Balance sheets should help backstop income cycles

The Keynesian thesis is that central banks and governments can help smooth financial cycles by adding liquidity and enabling spending when downturns come, and then working to rebuild savings and reduce debt through the economy when times are good.

Suffice to say, for many years now, politicians and policymakers have focused on just half of this equation, increasing debt to support spending, but not the opposite.  Thanks to this destructive mindset, today we have households, corporations and governments who pay out all and more of their income during good times, so that they have little savings and high levels of debt when times turn rough.

Moreover, any savings most do have is mindlessly funnelled into securities, real estate and collectibles at every price, under the auspices of ‘investing’, with little care for the critical importance of maintaining principle security and liquidity.

Hence, when personal and economic strains inevitably arise, not only are most vulnerable on the income and cash flow side, but whatever savings they do have are held in subjectively-priced assets that fall in concert.  This accelerates the rush to raise cash and sell as prices slide into a self-fulfilling avalanche.  It also leaves few with the ability to buy once prices have become advantageous once more.

Realty, corporate debt, equities and commodities, art and other collectibles–everything that rode the tidal wave of ‘easy money’ up the past 8 years–are now coming back down together.

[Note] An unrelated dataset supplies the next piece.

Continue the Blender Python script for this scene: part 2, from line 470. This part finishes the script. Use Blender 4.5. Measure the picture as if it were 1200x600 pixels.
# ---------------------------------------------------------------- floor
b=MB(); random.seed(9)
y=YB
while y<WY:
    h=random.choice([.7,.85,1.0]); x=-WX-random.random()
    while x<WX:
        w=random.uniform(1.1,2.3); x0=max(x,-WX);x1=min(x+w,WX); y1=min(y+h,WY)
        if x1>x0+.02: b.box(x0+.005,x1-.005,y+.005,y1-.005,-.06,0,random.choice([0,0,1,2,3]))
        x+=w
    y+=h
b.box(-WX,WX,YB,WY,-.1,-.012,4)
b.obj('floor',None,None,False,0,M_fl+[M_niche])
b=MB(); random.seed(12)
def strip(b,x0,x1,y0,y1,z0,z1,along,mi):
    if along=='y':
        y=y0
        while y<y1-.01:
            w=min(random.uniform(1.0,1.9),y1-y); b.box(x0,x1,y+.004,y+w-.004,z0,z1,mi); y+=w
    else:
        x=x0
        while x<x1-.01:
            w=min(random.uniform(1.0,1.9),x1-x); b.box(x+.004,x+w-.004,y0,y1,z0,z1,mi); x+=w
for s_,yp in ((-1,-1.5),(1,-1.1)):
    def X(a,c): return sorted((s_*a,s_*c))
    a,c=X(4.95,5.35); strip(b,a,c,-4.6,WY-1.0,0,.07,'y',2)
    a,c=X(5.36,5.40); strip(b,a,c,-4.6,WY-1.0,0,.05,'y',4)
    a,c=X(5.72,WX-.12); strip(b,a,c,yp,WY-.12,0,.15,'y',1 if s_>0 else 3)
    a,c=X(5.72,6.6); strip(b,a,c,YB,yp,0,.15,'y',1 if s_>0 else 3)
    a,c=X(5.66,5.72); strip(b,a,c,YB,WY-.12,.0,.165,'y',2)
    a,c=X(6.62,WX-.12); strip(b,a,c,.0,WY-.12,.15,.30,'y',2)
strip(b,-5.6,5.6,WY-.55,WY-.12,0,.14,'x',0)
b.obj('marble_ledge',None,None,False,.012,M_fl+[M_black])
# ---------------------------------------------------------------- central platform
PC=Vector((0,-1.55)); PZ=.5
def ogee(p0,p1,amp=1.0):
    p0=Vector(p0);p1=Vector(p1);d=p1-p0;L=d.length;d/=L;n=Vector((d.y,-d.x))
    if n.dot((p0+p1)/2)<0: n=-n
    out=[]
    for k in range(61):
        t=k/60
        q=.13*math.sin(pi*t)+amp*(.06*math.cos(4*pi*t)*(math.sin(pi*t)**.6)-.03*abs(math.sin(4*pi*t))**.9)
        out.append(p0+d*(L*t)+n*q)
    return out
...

Holding the bulk of our net worth in highly correlated asset classes is a dangerous way to manage a financial cycle.  While banks and other big corporations may count on taxpayer- funded bailouts for their mistakes, individuals and smaller businesses bear our own financial risk.

Take a look at your balance sheet.  If most of your assets have been falling in 2018, you are structured poorly and vulnerable to unnecessary financial trauma.  It’s not too late to fix that.